Остальные тексты были гораздо обычнее, больше напоминая «Голый ланч», пока не встречались совершенно необычные слова, которые меняли структуру и смысл предложения: «Вверх по большой коричневой приливо-отливной реке к Городу-Порту, окруженному водяными лилиями и банановыми плотами. В Городе много построек из бамбука, иногда они высотой в шесть этажей и нависают над вымощенными бетоном улицами, заливами и полотном железной дороги, а после теплого дождя, который идет каждые полчаса, на небе появляется радуга. Теплыми душными ночами народ побережья гуляет и ест разноцветное мороженое в свете электрических фонарей, они ведут беседы и сопровождают их медленными размеренными жестами, а иногда просто молчат».
Пока Билл сокращал эти и другие отрывки так, что от «разрезок» оставался только скелет, а образы становились все более и более сжатыми — «Может, ты и получишь что-нибудь, как какой-нибудь слабохарактерный ми-истер» или «руку ветра защемило дверью», — и другие обитатели Бит Отеля принялись за «разрезки». Гарольд Норс в апреле 1960 г. надолго поселился в отеле и сразу же стал третьим в компании Берроуза-Гайсина. Он стал ярым приверженцем метода и принялся резать свои работы.

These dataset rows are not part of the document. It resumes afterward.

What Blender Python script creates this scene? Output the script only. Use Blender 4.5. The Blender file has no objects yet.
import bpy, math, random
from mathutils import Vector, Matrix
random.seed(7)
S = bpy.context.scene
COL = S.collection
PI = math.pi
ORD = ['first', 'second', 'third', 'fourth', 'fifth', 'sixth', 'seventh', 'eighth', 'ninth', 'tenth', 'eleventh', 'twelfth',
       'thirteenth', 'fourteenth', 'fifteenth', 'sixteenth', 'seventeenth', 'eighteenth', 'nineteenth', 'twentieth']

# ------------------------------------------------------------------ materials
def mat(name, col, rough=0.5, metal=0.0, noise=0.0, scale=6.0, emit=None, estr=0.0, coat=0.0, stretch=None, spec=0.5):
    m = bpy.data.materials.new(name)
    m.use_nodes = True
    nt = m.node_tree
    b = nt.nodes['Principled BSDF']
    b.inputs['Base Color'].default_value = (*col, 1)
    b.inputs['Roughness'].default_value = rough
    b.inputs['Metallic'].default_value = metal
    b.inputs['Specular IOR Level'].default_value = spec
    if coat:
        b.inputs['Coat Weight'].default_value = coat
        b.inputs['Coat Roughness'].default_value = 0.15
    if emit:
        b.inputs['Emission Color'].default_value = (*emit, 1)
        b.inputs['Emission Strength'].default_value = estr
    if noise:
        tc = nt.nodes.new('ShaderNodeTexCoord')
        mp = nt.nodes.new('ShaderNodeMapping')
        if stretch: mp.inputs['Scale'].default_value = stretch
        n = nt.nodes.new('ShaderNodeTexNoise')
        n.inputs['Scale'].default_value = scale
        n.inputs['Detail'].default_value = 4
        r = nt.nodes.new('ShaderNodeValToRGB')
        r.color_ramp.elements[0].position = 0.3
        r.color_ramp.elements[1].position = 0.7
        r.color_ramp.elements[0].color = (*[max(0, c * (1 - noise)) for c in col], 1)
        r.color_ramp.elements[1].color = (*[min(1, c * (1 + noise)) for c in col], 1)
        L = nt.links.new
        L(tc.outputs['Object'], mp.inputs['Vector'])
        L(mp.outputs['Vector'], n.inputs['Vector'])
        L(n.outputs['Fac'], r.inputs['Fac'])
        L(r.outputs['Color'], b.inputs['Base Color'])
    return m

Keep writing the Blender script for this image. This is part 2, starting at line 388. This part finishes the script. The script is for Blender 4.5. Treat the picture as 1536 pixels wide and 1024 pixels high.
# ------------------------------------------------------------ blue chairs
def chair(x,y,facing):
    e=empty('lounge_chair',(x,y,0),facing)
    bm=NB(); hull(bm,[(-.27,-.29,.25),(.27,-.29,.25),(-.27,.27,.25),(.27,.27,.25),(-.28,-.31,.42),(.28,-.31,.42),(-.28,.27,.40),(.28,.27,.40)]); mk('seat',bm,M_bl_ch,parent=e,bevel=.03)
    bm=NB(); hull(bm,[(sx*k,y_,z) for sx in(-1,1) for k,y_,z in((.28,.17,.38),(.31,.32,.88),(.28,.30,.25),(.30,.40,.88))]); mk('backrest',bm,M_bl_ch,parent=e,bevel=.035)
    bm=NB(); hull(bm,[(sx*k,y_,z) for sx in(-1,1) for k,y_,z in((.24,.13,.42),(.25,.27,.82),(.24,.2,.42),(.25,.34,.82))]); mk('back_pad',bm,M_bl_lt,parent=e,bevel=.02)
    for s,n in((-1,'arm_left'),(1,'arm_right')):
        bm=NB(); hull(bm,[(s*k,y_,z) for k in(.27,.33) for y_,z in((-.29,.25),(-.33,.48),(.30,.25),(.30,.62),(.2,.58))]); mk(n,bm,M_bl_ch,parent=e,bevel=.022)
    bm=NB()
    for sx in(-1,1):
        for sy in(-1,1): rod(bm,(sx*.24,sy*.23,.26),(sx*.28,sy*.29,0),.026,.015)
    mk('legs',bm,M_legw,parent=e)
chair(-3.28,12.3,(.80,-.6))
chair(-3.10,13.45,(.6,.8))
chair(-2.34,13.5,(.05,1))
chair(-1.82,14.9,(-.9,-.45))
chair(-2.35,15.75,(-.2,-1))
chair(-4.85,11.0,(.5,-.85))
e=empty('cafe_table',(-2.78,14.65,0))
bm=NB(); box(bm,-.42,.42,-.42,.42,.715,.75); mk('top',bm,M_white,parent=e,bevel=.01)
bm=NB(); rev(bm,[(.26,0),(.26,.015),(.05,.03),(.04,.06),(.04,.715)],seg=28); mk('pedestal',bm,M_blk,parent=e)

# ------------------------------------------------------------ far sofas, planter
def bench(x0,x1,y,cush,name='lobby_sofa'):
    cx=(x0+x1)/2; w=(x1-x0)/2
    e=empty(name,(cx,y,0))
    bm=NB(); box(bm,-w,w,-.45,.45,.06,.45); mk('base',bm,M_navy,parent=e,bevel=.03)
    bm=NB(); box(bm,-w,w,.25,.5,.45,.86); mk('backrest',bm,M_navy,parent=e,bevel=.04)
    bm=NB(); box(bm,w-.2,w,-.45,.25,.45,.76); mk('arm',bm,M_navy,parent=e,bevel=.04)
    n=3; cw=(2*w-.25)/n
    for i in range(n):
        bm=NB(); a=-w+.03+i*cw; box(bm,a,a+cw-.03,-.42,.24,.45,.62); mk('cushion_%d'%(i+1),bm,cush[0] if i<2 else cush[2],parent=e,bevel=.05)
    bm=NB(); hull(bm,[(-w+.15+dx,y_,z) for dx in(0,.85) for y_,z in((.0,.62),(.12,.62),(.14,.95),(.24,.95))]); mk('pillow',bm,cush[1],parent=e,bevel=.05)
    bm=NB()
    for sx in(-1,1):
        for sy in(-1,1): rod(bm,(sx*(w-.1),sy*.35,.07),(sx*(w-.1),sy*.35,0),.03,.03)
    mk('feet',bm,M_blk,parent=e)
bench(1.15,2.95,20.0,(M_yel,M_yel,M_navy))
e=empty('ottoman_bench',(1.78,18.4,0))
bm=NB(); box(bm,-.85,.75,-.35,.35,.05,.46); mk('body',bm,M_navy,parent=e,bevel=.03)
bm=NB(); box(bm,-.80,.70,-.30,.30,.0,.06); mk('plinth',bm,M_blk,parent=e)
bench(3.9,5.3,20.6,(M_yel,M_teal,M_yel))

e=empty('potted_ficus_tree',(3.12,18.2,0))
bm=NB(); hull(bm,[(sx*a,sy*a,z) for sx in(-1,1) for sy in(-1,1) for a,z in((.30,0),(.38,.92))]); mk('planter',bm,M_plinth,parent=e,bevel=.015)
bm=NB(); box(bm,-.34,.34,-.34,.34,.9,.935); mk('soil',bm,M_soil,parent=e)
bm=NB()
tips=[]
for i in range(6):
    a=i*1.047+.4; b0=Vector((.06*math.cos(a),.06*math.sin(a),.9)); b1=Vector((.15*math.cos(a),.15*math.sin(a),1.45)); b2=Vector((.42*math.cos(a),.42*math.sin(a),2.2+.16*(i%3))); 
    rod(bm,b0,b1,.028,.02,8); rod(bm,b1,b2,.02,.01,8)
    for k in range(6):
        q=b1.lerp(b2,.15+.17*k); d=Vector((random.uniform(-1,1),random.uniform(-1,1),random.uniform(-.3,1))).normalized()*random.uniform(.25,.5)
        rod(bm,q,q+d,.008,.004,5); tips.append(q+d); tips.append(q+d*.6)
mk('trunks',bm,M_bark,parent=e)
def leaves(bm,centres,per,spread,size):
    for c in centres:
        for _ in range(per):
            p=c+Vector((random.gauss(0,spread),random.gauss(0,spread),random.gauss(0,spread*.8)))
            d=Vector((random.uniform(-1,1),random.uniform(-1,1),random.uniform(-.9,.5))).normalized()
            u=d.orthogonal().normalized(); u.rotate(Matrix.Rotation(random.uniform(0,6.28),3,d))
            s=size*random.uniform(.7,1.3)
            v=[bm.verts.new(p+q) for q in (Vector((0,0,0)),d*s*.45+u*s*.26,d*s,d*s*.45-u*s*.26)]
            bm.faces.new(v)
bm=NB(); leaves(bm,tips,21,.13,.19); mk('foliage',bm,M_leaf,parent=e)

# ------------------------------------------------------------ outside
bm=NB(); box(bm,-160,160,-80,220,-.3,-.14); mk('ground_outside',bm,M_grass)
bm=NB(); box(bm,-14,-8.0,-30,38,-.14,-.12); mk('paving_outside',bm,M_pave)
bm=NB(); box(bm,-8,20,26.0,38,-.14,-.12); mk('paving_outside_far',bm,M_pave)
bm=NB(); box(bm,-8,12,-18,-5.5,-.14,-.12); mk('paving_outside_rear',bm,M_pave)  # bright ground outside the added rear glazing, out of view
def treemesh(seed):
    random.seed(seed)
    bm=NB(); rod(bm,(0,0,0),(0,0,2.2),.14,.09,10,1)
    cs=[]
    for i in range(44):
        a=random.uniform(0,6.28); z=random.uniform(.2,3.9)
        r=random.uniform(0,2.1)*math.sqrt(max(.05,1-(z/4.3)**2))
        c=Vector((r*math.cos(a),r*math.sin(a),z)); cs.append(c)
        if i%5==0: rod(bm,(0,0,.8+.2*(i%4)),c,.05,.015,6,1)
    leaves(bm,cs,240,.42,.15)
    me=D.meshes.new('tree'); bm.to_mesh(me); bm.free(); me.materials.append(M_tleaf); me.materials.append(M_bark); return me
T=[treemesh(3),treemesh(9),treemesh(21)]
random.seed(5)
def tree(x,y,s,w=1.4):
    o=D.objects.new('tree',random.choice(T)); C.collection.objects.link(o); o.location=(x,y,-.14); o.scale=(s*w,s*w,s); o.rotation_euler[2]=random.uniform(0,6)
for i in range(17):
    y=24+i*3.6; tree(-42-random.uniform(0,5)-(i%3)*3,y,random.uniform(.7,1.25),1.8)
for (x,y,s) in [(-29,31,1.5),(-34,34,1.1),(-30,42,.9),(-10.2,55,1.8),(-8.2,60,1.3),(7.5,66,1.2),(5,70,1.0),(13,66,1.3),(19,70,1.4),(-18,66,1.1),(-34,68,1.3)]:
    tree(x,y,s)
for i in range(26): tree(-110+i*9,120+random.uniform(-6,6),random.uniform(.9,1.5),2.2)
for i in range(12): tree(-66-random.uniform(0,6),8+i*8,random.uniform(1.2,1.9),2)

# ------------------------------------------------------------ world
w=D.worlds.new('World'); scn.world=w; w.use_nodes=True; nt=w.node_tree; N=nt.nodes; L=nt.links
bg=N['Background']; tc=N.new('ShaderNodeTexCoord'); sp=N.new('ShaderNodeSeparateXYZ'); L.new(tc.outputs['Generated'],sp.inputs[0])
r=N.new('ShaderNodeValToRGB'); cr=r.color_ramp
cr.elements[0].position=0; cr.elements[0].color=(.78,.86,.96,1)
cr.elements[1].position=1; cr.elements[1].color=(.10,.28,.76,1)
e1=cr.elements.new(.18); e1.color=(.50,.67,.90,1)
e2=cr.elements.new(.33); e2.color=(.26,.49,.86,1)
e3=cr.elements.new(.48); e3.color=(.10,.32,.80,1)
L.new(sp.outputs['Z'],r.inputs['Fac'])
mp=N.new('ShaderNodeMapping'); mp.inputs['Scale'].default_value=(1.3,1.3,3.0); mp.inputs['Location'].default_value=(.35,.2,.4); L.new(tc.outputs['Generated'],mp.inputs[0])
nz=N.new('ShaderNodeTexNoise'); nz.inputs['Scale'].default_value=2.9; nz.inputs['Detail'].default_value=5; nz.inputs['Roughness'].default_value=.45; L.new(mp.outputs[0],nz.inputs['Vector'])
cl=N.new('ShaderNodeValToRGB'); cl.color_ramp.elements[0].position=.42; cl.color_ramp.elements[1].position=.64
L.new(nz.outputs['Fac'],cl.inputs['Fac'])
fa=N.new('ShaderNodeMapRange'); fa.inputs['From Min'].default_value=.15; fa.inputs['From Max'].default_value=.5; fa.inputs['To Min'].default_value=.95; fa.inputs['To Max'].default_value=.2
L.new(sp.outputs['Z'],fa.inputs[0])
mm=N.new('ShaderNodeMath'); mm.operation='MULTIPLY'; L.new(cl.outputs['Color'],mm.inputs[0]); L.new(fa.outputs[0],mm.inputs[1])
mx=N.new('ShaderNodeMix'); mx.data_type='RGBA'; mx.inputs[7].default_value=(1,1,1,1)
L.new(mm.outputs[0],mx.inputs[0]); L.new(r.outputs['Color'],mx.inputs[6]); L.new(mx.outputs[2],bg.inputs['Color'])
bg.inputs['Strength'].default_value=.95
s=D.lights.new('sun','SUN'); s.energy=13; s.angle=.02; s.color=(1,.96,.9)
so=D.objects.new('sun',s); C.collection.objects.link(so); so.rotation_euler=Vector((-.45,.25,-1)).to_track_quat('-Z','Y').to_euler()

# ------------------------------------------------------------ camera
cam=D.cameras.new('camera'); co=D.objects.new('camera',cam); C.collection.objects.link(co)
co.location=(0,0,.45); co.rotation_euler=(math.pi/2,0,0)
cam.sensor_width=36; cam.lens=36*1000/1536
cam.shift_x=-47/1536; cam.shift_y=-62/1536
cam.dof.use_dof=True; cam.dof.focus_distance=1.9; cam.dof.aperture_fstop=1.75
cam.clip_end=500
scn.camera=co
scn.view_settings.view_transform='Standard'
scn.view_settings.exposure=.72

Грегори познакомил Норса с Берроузом, а Норс познакомил Берроуза с Соммервилем. Однако, когда Норс переехал в Бит Отель, он не входил в число битников, хотя и дружил с Берроузом. В разговорах с Уинстоном Лейландом в знаменитых «Gay Sunshine» Норс рассказывал про Берроуза. Он называл его «мозгом всей шайки» и рассказывал, что ему «долго было не по себе в его присутствии»: «Он великолепный оратор, но по большей части молчит и сидит с плотно сжатыми губами. Мне всегда казалось, что он взвешивает и оценивает все, что вы говорите». Он говорил, что Билл любил посмеяться и был прекрасным рассказчиком: «Когда мы только познакомились, мы много рассказывали друг другу. Я веселил его глупыми историями, которые гуляли по Парижу. Мы много смеялись… Он мог говорить часами, сидя у себя, или в комнате Брайона, или в наших с Иэном комнатах, и, как в „Голом ланче“, рассказывать о том, что с ним происходило, он словно заново переживал прошлое, менял тысячи лиц и голосов, и в конце концов вам казалось, что вы бредите. Уверен, что он вспоминал все до последней черточки. Он так рассказывал об этом, будто все происходило здесь и сейчас. Я часто слышал, как его голос грохотал в соседней комнате, где жил Иэн. Как-то вечером у Иэна в комнате, освещенной только свечой, Билл прочитал отрывок из „Мягкой машины“, над которой тогда работал, мы все находились под впечатлением от этого невероятного произведения и того, как он читал его. Брайон упал перед ним на колени, поцеловал руку и назвал его „мастером“».
Норс рассказал Лейланду, что его первая работа в технике «разрезок» так взволновала его, что он подумал, что сходит с ума: «Я писал или, вернее, кто-то писал моей рукой такое, чего раньше не было. Мне все время казалось, что мной кто-то управляет, что во мне живет другое существо, что я слышу в себе чей-то голос… Когда я делал свои первые „разрезки“ в Бит Отеле, я обнаружил, что в соседней со мной комнате живет английский поэт, который занимается тем же самым. Совпадали целые фразы и слова, хотя, когда мы писали их, мы еще не были знакомы. Моя работа снова и снова совпадала с работой Берроуза, который жил этажом выше».
И хотя Норс и пропустил самое первое волнение, поднявшееся вокруг «разрезок», и не принимал участия в «Уходящих минутах» и «Дезинсекторе!», в последующие годы он был одним из немногих писателей, которые продолжали творить, используя эту технику. Он вспоминал: «Моей первой „разрезкой“ была книга „Sniffing keyholes“ („Нюхая замочные скважины“), я показал ее Брайону Гайсину, который проглядел ее и сказал: „Ты должен показать ее Берроузу“. И я ответил: „Нет, мне кажется, что я сумасшедший, даже не представляю, как я мог написать нечто подобное“. Тогда он сказал: „Да нет, ты не сумасшедший, это просто новейший эксперимент“. И я показал рукопись Берроузу, который заметил: „Да, ты действительно нашел что-то новое“». Действие «Sniffing keyholes» происходит в Танжере: «ZZ взволнованно сказала: „Кажется, я начинаю понимать, как же нужно использовать слова…“» Это было описание возни геев в стиле «Олимпии Пресс», которая напоминала главу «Джон и Мэри» из «Голого ланча». Три строчки, несомненно, были «разрезками», пока Норс не сократил текст до того, что в нем осталось только несколько ключевых образов: «Ничто кроме потока не может погасить огня страстного желания… потом следует потенция».